Use emojis and synced blocks in your notes

Emojis are integral in Notion, as users can differentiate each note or folder with a different emoji. Tibbitts wants Notion users to take advantage of this feature and easily identify different categories. But emojis can be even more powerful while using them in notes, he says.

“One example I’ve started to use a lot more internally is traffic lights,” Tibbitts said. “So asking people to share a status update via red circle, yellow circle, green circle.”

That way, Tibbitts knows the status of certain tasks just by glancing at his team’s meeting notes. He also uses synced blocks to keep people updated across Notion. Synced blocks allow you to copy blocks of content into different notes. If you edit one of the blocks, all of them will update. For example, if Tibbitts copied, pasted and synced a block of tasks elsewhere and then changed the original tasks from red to green circles, that change would be reflected in both blocks.

“This is a great way to make sure that if you're going to include the same content in multiple places, you never have to deal with that situation of like, which one is the real source of truth? Is this one up to date, or is this one up to date?” Tibbitts said.
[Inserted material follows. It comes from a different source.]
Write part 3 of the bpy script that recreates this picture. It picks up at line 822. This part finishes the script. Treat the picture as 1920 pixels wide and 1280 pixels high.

Notion also allows you to paste and sync Asana tasks, Google Docs, Slack messages and more with link previews.

Build websites or presentations on Notion

Tibbitts says more people should be using Notion to create simple websites. “It really gets me excited when I see folks starting to build their own websites just with public Notion pages,” he said. Examples include portfolios, job postings or wedding websites. To create a website from a Notion page, just click “share” and “share to web.”

The same goes for presentations. It’s very rare, Tibbitts says, for Notion employees to create and share the classic slide deck. Instead, they just screenshare a Notion page and use toggle lists that hide information until they’re ready to share it. “Internally, it saves us quite a lot of time, not feeling like you need to turn everything into a slide deck,” Tibbitts said.
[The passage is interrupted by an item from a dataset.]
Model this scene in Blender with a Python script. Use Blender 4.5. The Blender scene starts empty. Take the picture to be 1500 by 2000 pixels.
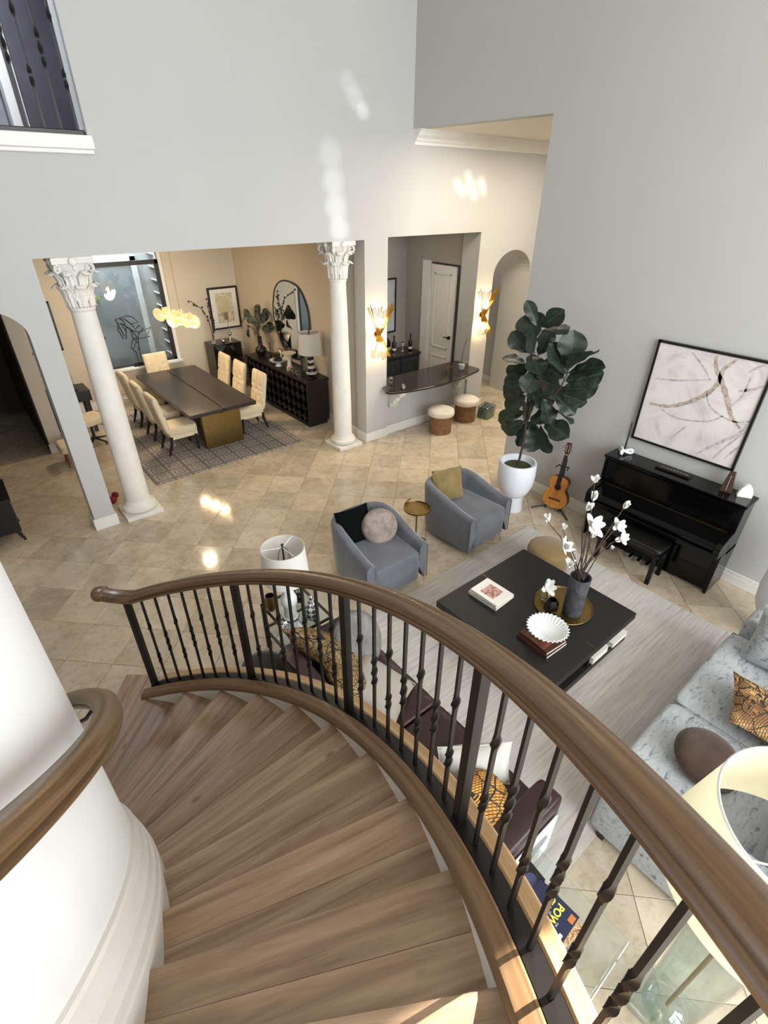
import bpy, bmesh, math, random
from mathutils import Vector, Matrix, Euler
random.seed(7)
sc = bpy.context.scene
COL = sc.collection
PI = math.pi

# ------------------------------------------------------------------ camera
cd = bpy.data.cameras.new('camera'); cam = bpy.data.objects.new('camera', cd); COL.objects.link(cam)
cd.sensor_fit = 'VERTICAL'; cd.sensor_height = 36.0; cd.lens = 994.34 / 2000 * 36.0
cd.clip_start = 0.05; cd.clip_end = 200
RX = (0.77305627, -0.63429925, 0.00696206); RY = (-0.33398227, -0.4163249, -0.84565325); RZ = (0.5392957, 0.65141234, -0.53368727)
cam.matrix_world = Matrix(((RX[0], -RY[0], -RZ[0], 0), (RX[1], -RY[1], -RZ[1], 0), (RX[2], -RY[2], -RZ[2], 4.0), (0, 0, 0, 1)))
sc.camera = cam

# ------------------------------------------------------------------ exposure, sky, sun, daylight
sc.view_settings.view_transform = 'Standard'; sc.view_settings.look = 'None'
sc.view_settings.gamma = 1.0; sc.view_settings.use_curve_mapping = False
sc.view_settings.exposure = 0.0
sc.cycles.use_denoising = True
sc.cycles.max_bounces = 8; sc.cycles.diffuse_bounces = 5; sc.cycles.glossy_bounces = 4
sc.cycles.transmission_bounces = 8; sc.cycles.transparent_max_bounces = 12
sc.cycles.sample_clamp_indirect = 4.0
sc.cycles.caustics_reflective = False; sc.cycles.caustics_refractive = False
w = bpy.data.worlds.new('sky'); sc.world = w; w.use_nodes = True
bg = w.node_tree.nodes['Background']; bg.inputs[0].default_value = (0.75, 0.86, 1.0, 1); bg.inputs[1].default_value = 1.0

def lamp(name, kind, loc, energy, color=(1, 1, 1), rot=(0, 0, 0), size=None, sizey=None, **kw):
    d = bpy.data.lights.new(name, kind); o = bpy.data.objects.new(name, d); COL.objects.link(o)
    o.location = loc; o.rotation_euler = rot; d.energy = energy; d.color = color
    if kind == 'AREA':
        d.shape = 'RECTANGLE'; d.size = size; d.size_y = sizey or size
    elif size is not None and kind in ('POINT', 'SPOT'): d.shadow_soft_size = size
    for k, v in kw.items(): setattr(d, k, v)
    return o
def aim(o, target):
    o.rotation_euler = (Vector(target) - Vector(o.location)).to_track_quat('-Z', 'Y').to_euler()

SUN_AZ, SUN_EL = math.radians(-15), math.radians(34)
sun = lamp('sun', 'SUN', (12, -3, 9), 30.0, (1.0, 0.93, 0.82)); sun.data.angle = math.radians(0.6)
sd = Vector((math.cos(SUN_EL) * math.cos(SUN_AZ), math.cos(SUN_EL) * math.sin(SUN_AZ), math.sin(SUN_EL)))
sun.rotation_euler = sd.to_track_quat('Z', 'Y').to_euler()
# daylight through the tall south windows behind the camera, and the sun opening added high on the east wall
ld = lamp('daylight_south', 'AREA', (3.2, -5.45, 1.7), 560, (0.89, 0.945, 1.0), (PI / 2, 0, 0), 6.0, 2.7)
lu = lamp('daylight_south_upper', 'AREA', (2.2, -5.45, 4.7), 900, (0.92, 0.95, 0.95), (PI / 2 - 0.35, 0, 0), 7.0, 2.8)
lw = lamp('daylight_west', 'AREA', (-5.3, 1.0, 4.6), 90, (0.9, 0.95, 1.0), (0, -PI / 2, 0), 4.0, 5.0)

# ------------------------------------------------------------------ mesh helpers
class MB:
    def __init__(s): s.v = []; s.f = []; s.T = None
    def add(s, vs, fs):
        n = len(s.v)
        for p in vs:
            p = Vector(p)
            s.v.append(s.T @ p if s.T is not None else p)
        for f in fs: s.f.append(tuple(i + n for i in f))
        return s
    def box(s, cx, cy, cz, sx, sy, sz, M=None):
        vs = [Vector((dx * sx / 2, dy * sy / 2, dz * sz / 2)) for dz in (-1, 1) for dx, dy in ((-1, -1), (1, -1), (1, 1), (-1, 1))]
        c = Vector((cx, cy, cz))
        vs = [c + (M @ p if M is not None else p) for p in vs]
        return s.add(vs, [(3, 2, 1, 0), (4, 5, 6, 7), (0, 1, 5, 4), (1, 2, 6, 5), (2, 3, 7, 6), (3, 0, 4, 7)])
    def bb(s, x0, x1, y0, y1, z0, z1):
        return s.box((x0 + x1) / 2, (y0 + y1) / 2, (z0 + z1) / 2, x1 - x0, y1 - y0, z1 - z0)
    def grid(s, fn, nu, nv, cu=False, cv=False):
        vs = [fn(i / (nu if cu else nu - 1), j / (nv if cv else nv - 1)) for i in range(nu) for j in range(nv)]
        fs = []
        for i in range(nu if cu else nu - 1):
            for j in range(nv if cv else nv - 1):
                a = i * nv + j; b = ((i + 1) % nu) * nv + j; c = ((i + 1) % nu) * nv + (j + 1) % nv; d = i * nv + (j + 1) % nv
                fs.append((a, b, c, d))
        return s.add(vs, fs)
    def lathe(s, prof, c=(0, 0, 0), n=24, wob=None, ring=False):
        c = Vector(c); m = len(prof)
        vs = []
        for i in range(n):
            a = 2 * PI * i / n
            for r, z in prof:
                k = wob(a, r, z) if wob else 1
                vs.append(c + Vector((r * k * math.cos(a), r * k * math.sin(a), z)))
        fs = []
        for i in range(n):
            for j in range(m - 1):
                a = i * m + j; b = ((i + 1) % n) * m + j
                fs.append((a, b, b + 1, a + 1))
        if ring:
            fs += [(i * m + m - 1, ((i + 1) % n) * m + m - 1, ((i + 1) % n) * m, i * m) for i in range(n)]
            return s.add(vs, fs)
        if prof[0][0] > 1e-4: fs.append(tuple(i * m for i in range(n))[::-1])
        if prof[-1][0] > 1e-4: fs.append(tuple(i * m + m - 1 for i in range(n)))
        return s.add(vs, fs)
    def cyl(s, p0, p1, r0, r1=None, n=12):
        return s.tube([p0, p1], [r0, r0 if r1 is None else r1], n)
    def tube(s, pts, r, n=8, closed=False, phase=0.0, flat=1.0):
        pts = [Vector(p) for p in pts]; m = len(pts)
        rs = r if isinstance(r, (list, tuple)) else [r] * m
        tang = []
        for i in range(m):
            a = pts[(i - 1) % m] if (closed or i > 0) else pts[i]
            b = pts[(i + 1) % m] if (closed or i < m - 1) else pts[i]
            t = (b - a); tang.append(t.normalized() if t.length > 1e-9 else Vector((0, 0, 1)))
        ref = Vector((0, 0, 1)) if abs(tang[0].z) < 0.9 else Vector((1, 0, 0))
        u = (ref - tang[0] * ref.dot(tang[0])).normalized()
        vs = []
        for i in range(m):
            u = (u - tang[i] * u.dot(tang[i]))
            u = u.normalized() if u.length > 1e-6 else tang[i].orthogonal().normalized()
            v = tang[i].cross(u)
            for k in range(n):
                a = 2 * PI * k / n + phase
                vs.append(pts[i] + rs[i] * (math.cos(a) * u * flat + math.sin(a) * v))
        fs = []
        for i in range(m if closed else m - 1):
            for k in range(n):
                a = i * n + k; b = i * n + (k + 1) % n; j = (i + 1) % m
                fs.append((a, b, j * n + (k + 1) % n, j * n + k))
        if not closed:
            fs.append(tuple(range(n))[::-1]); fs.append(tuple((m - 1) * n + k for k in range(n)))
        return s.add(vs, fs)
    def prism(s, poly, z0, z1, M=None):
        n = len(poly)
        vs = [Vector((x, y, z0)) for x, y in poly] + [Vector((x, y, z1)) for x, y in poly]
        if M is not None: vs = [M @ p for p in vs]
        fs = [tuple(range(n))[::-1], tuple(range(n, 2 * n))] + [(i, (i + 1) % n, n + (i + 1) % n, n + i) for i in range(n)]
        return s.add(vs, fs)
    def sweep(s, prof, frames, closed=True, caps=True):
        m = len(prof); vs = []
        for o, ux, uy in frames:
            for x, y in prof: vs.append(o + ux * x + uy * y)
        fs = []; k = len(frames)
        for i in range(k - 1):
            for j in range(m if closed else m - 1):
                a = i * m + j; b = i * m + (j + 1) % m
                fs.append((a, b, b + m, a + m))
        if caps and closed:
            fs.append(tuple(range(m))[::-1]); fs.append(tuple((k - 1) * m + j for j in range(m)))
        return s.add(vs, fs)
    def superq(s, c, sx, sy, sz, e1=0.3, e2=0.3, nu=20, nv=12, M=None, warp=None):
        c = Vector(c)
        def p(x, e): return math.copysign(abs(x) ** e, x)
        def fn(u, v):
            a = 2 * PI * u; b = -PI / 2 + PI * v
            q = Vector((sx / 2 * p(math.cos(b), e1) * p(math.cos(a), e2), sy / 2 * p(math.cos(b), e1) * p(math.sin(a), e2), sz / 2 * p(math.sin(b), e1)))
            if warp: q = warp(q)
            if M is not None: q = M @ q
            return c + q
        return s.grid(fn, nu, nv, cu=True)
    def pillow(s, w, h, t, M=None, n=13, c=(0, 0, 0)):
        c = Vector(c)
        for sgn in (1, -1):
            def fn(u, v):
                x = 2 * u - 1; y = 2 * v - 1
                k = 1 - 0.07 * (1 - abs(x) ** 2) * abs(y) ** 2; l = 1 - 0.07 * (1 - abs(y) ** 2) * abs(x) ** 2
                z = sgn * t / 2 * (max(0, (1 - abs(x) ** 2.6)) * max(0, (1 - abs(y) ** 2.6))) ** 0.5
                q = Vector((w / 2 * x * l, h / 2 * y * k, z))
                if M is not None: q = M @ q
                return c + q
            s.grid(fn, n, n)
        return s
    def build(s, name, mat, parent=None, smooth=None, bevel=0, bseg=2, weld=False, subs=0):
        me = bpy.data.meshes.new(name); me.from_pydata([tuple(p) for p in s.v], [], s.f); me.update()
        bm = bmesh.new(); bm.from_mesh(me)
        if weld: bmesh.ops.remove_doubles(bm, verts=bm.verts, dist=1e-4)
        bmesh.ops.recalc_face_normals(bm, faces=bm.faces); bm.to_mesh(me); bm.free()
        if smooth is not None:
            me.polygons.foreach_set('use_smooth', [True] * len(me.polygons)); me.set_sharp_from_angle(angle=math.radians(smooth))
        o = bpy.data.objects.new(name, me); COL.objects.link(o)
        if mat: me.materials.append(mat)
        if parent: o.parent = parent
        if bevel:
            b = o.modifiers.new('bevel', 'BEVEL'); b.width = bevel; b.segments = bseg; b.limit_method = 'ANGLE'; b.angle_limit = math.radians(40)
        if subs:
            q = o.modifiers.new('subsurf', 'SUBSURF'); q.levels = subs; q.render_levels = subs
        return o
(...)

Peruse Notion templates for inspiration

The best antidote to “blank canvas syndrome” is taking a look at the extensive Notion template gallery. “This is an excellent way not only to get a head start on creating a pre-designed format to your pages, but also to get inspired for what is even possible with Notion in the first place,” Tibbitts said.

There are design templates, student templates, meeting notes templates, meal planner templates. Basically, templates for “literally everything,” Tibbitts says. Notion’s Reddit page is another great place to go for tips and inspiration.

Even if a template seems out of the box, someone will find use for it. We all have niche interests or passions we want to organize, whether that be listing out potential outfits or organizing a Dungeons and Dragons campaign. “I can’t tell you the number of Dungeons and Dragons campaigns I’ve seen built in Notion,” Tibbitts said. By all means, keep them coming.